Exercise requirements: Show each line from the listing that includes the word "scene".
□ □ □ □
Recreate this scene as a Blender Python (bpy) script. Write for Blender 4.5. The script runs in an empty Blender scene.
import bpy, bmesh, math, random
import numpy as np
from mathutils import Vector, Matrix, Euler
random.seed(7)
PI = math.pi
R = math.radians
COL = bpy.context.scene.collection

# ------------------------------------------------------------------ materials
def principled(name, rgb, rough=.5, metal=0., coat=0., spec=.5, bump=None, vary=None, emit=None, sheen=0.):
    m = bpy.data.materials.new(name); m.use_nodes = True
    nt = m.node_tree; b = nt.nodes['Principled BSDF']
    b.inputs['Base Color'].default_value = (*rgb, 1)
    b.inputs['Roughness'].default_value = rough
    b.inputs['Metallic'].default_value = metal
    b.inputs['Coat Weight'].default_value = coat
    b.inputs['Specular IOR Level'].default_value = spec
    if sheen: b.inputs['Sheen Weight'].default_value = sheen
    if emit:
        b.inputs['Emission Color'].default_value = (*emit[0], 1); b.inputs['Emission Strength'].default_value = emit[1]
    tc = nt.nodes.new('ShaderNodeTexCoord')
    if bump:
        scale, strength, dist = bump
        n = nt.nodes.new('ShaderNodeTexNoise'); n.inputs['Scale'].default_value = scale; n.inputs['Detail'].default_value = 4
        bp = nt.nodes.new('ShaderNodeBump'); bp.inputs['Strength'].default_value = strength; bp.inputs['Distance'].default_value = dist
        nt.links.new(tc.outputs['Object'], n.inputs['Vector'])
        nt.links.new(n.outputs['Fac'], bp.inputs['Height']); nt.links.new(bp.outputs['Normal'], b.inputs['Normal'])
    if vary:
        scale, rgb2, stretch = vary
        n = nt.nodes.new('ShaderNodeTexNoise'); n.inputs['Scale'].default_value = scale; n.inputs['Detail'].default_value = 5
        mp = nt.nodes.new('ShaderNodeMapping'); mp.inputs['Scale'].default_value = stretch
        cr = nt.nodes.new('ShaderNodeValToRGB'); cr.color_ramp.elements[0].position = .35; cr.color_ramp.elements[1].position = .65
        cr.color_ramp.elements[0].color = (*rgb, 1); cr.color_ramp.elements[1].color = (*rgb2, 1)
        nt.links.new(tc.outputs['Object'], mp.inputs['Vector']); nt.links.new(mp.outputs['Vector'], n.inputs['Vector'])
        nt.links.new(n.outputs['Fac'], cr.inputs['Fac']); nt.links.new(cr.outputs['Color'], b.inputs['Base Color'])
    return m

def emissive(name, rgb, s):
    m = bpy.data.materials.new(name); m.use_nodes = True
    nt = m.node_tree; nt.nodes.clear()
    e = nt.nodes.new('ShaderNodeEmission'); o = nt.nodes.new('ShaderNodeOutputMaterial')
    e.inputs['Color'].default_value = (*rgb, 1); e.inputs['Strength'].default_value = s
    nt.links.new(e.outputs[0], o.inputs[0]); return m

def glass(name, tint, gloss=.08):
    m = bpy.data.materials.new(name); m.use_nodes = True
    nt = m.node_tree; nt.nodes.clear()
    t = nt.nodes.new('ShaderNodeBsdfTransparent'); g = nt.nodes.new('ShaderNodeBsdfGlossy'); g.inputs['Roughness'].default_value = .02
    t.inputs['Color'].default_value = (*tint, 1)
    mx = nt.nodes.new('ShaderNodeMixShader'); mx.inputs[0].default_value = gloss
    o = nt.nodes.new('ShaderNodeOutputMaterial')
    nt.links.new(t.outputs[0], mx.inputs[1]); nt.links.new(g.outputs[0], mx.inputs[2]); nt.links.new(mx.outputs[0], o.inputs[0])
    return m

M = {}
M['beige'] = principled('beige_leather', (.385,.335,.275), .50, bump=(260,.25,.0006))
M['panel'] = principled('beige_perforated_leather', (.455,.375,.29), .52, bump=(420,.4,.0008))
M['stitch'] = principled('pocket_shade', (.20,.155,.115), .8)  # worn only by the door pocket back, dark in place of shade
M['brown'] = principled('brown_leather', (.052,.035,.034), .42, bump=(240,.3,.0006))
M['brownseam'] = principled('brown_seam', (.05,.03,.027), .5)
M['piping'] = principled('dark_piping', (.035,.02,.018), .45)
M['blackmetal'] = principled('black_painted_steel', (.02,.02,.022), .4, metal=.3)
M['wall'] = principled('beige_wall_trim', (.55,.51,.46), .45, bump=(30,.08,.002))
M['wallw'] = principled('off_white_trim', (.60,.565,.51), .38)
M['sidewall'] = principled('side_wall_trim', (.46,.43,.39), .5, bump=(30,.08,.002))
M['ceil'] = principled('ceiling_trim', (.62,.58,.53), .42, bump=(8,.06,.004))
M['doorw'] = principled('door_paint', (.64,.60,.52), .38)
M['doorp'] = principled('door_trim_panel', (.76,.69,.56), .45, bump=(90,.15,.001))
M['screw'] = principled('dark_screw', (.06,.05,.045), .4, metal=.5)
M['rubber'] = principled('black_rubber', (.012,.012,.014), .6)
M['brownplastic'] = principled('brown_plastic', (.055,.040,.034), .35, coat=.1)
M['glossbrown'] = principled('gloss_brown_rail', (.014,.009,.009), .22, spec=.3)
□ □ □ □
The result:
Recreate this scene as a Blender Python (bpy) script. Write for Blender 4.5. The script runs in an empty Blender scene.
COL = bpy.context.scene.collection